MacTavish, who was bounced from behind the Oilers' bench back in 2009 after missing the playoffs for a third straight season after somehow coaching them to the 2006 Stanley Cup finals, will go back behind the bench, because, well, why not?

What could possibly go wrong?

Or more wrong?

MacTavish will preside over the bench on an interim basis to perform a task he was deemed ill-suited to perform a few years ago, while helping former AHL coach Todd Nelson get used to the job. Nelson will then hold the job on an interim basis presumably until the end of this miserable season when who knows what further chaos awaits.

Meanwhile, MacTavish will continue to perform his duties as GM, another job he has proven to be ill-suited for.

Back when MacTavish was hired as GM, Lowe got rather defensive when asked about the old boys' club mentality that permeates this franchise that was once the gold standard for on-ice excellence.

At one point at that press gathering, Lowe peevishly reminded a questioner that he figured he had more Stanley Cup rings (six) than all but one person working in the game.

It's not true, by the way, but the point was obvious: Look, I'm smarter than you, so how dare you question how we do things?
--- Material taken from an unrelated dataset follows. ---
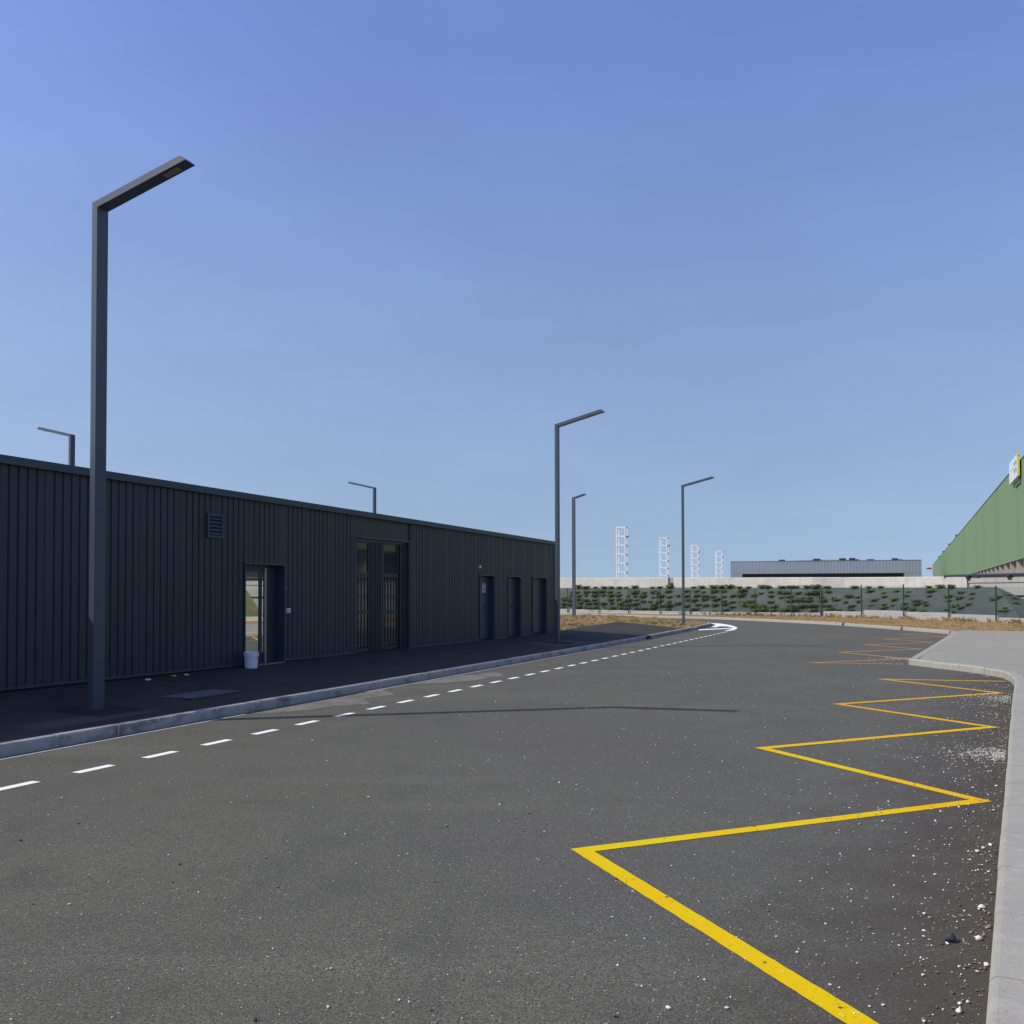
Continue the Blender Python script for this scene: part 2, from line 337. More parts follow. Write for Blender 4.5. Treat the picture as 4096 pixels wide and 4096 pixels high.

Tone deaf? Oh there's lots of that going around the Oilers.

Ten days ago MacTavish made it clear that while he and ownership were ticked off at the Oilers' losing ways, it wouldn't be wise to lump him in with personnel decisions made prior to his arrival as an executive.

Monday he was a man with bloody hands.

The beleaguered GM also insisted Monday -- presumably after those higher up the food chain demanded a sacrificial lamb -- there is ongoing evaluation at every level of the organization to get at the core of the problem with this team.

Perhaps we might suggest more frequent use of a mirror.

And when MacTavish is done, he might lend it to Lowe.

You have to wonder what Bob Nicholson, the sage former head of Hockey Canada and a man who has seen the building of multiple gold medal teams first-hand, must be thinking.

Nicholson recently took over as vice chairman of Oilers Entertainment Group (a title shared by Lowe) at the top of the Oilers' flow chart.

Many view Nicholson as perhaps the one man to lead the Oilers out of the wilderness.

To do that, Nicholson will have to break the old boys' grid that appears to have played a large role in the utter stagnation of this franchise.

Perhaps Monday's change behind the bench was the first step in dealing with the team's significant malaise.

But he can't affect even greater change without getting some blood on his hands, and that blood should be Oiler blue.